Tuesday, November 29, 2005

Making the Team

One of my most poignant memories of high school is of making the basketball team. Actually, if the truth be known, my memories are of NOT making the team. You see, one of the gifts that I have been given is the gift of height. If you have seen me in person, then you know that I am six foot six inches tall. I have been this height since high school and therefore a “natural” to play basketball. As a matter of fact, people ask me to this day whether I played basketball. Perhaps being reminded so regularly has something to do with the reason that I remember the process of tryouts so vividly. As much as I am blessed with height, I am also blessed with slight. I am skinny now, but compared to my high school years, I am absolutely strapping. As a High Schooler, I dutifully tried out for the team year, after year, after year. And I was cut year, after year, after year. When I graduated from High School, I left the dream of making the team behind.

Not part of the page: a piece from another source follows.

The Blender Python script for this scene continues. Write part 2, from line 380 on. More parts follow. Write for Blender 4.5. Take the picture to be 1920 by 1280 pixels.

I got married, and had two daughters and suddenly my dream of making the dream was rekindled. Not for me of course, but for my kids. I married a tall woman and am blessed by beautiful and tall young children, who I thought, would certainly make the team. I had learned a few lessons from my own failure and I was committed to not having my children repeat them. I started them playing early. I coached their teams. I made sure they focused on fundamentals. I had them work out with weights. From my experience I had them do everything I thought would help them make the team. The week for tryouts came. My oldest daughter sacrificed her other activities for the week so that she would be able to give her all to making the team. The day for cuts came and she found out that…she didn’t make the team. I was devastated. She was devastated.

Looking back, I think that we were devastated for different reasons. I was devastated that she didn’t make the team because all of the planning and preparation that I had put into her making the team had resulted in failure. I was devastated by the failure. For her, she was devastated because I was devastated. Was she disappointed that she didn’t make the team? Of course she was. But she looked to me to find out if it was ok. Was not making the team an event that happens in life, like so many others, or was it a turning point in her life one from which she might never recover? She looked to me to find the answer to that question. I am sad to say that at that moment I saw it as a turning point in her life. I forgot that not making the team was only one experience in life out of the thousands that each of us experience each and every day.

The footnote to this story is that once again I, as an individual and parent, have gained perspective about basketball. I realize once again that basketball is just a game and that not making the team isn’t the end of life. Sure, my daughter may not get a scholarship to play basketball at Duke, but she will be able to live a happy and contented life whether or not she makes the basketball team or any other “team” in her life. I know that the same is true for me as well. If I don’t achieve a goal, or succeed in a way in which I think I should, that doesn’t have to be the end of my happiness. Our failures in life are opportunities for us to see that our perspective is what creates our happiness.